We have had something of a test of this debate since 10/7. Hamas is a terrorist theocracy with explicitly genocidal goals. It carried out a taste of those goals on 10/7, and its leaders promised to repeat those atrocities again and again until the "Zionists" were driven from Israel.
So whatever one thinks of Israeli policy, or Israel's eventual response to 10/7, one would think, based on my interlocutors' position, that critics of Israeli policy would nevertheless agree on one thing: Hamas must be deposed, one way or another. There is no plausible two-state solution with Hamas in power; the harsh critics are almost all self-styled progressives, and there is nothing progressive about Hamas's policies toward freedom of religion, LGBTQ rights, women, militarism, antisemitism, and so on, nor its constant theft of humanitarian aid. Hamas's rule in Gaza is essentially every Progressive's worst nightmare.

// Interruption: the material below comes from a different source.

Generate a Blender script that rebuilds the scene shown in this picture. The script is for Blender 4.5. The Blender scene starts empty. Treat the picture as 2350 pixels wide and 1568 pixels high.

Yet, ever since at least 10/10, when it became clear that Israel's reaction to Hamas's atrocities was not going to be to capitulate, the harsh critics have been all but unanimous in calling for Israel to essentially surrender ("immediate ceasefire") with Hamas still in power, and have almost to a person not called on Hamas to surrender and abdicate. (And self-styled human rights organizations have felt free to make up human rights law, including contradicting their own past public positions in other conflicts.)
I have to admit that I underestimated the mendacity of these people. As much as I knew that they hated Israel much more than they were concerned with the well-being of Palestinians, I didn't imagine that they would be willing to run interference for, if not outright support, Hamas, certainly not after Hamas put its brutality and genocidal intentions on display for all the world to see. I would have expected something more like "immediate ceasefire, but the world has to work on replacing Hamas with something else."
Of course, there are those who take the latter position, or the Biden position, which is to support Israel but be critical of specific wartime policies and the lack of a long-term plan. But the remarkable thing is that I have yet to see even this position among the harder left: "I wish Hamas would surrender and release the hostages, because that would be good for all sides, but since I don't think it's possible to get Hamas to surrender, I think Israel needs to desist for humanitarian reasons."
Indeed, if you ask prominent folks on X, people who are complaining the loudest about civilian suffering in Gaza, "would you prefer the war go on, or that Hamas release the hostages and surrender," basically no one is willing to say publicly that he or she would prefer Hamas to surrender. Israel losing is more important than ending civilian suffering in Gaza, than any sort of peaceful resolution of the conflict (which obviously requires an end to Hamas rule), than innocent hostages being released, or anything else. If you are a progressive and you find yourself carrying water for a truly reactionary, genocidal organization like Hamas, maybe it's time to do some soul-searching.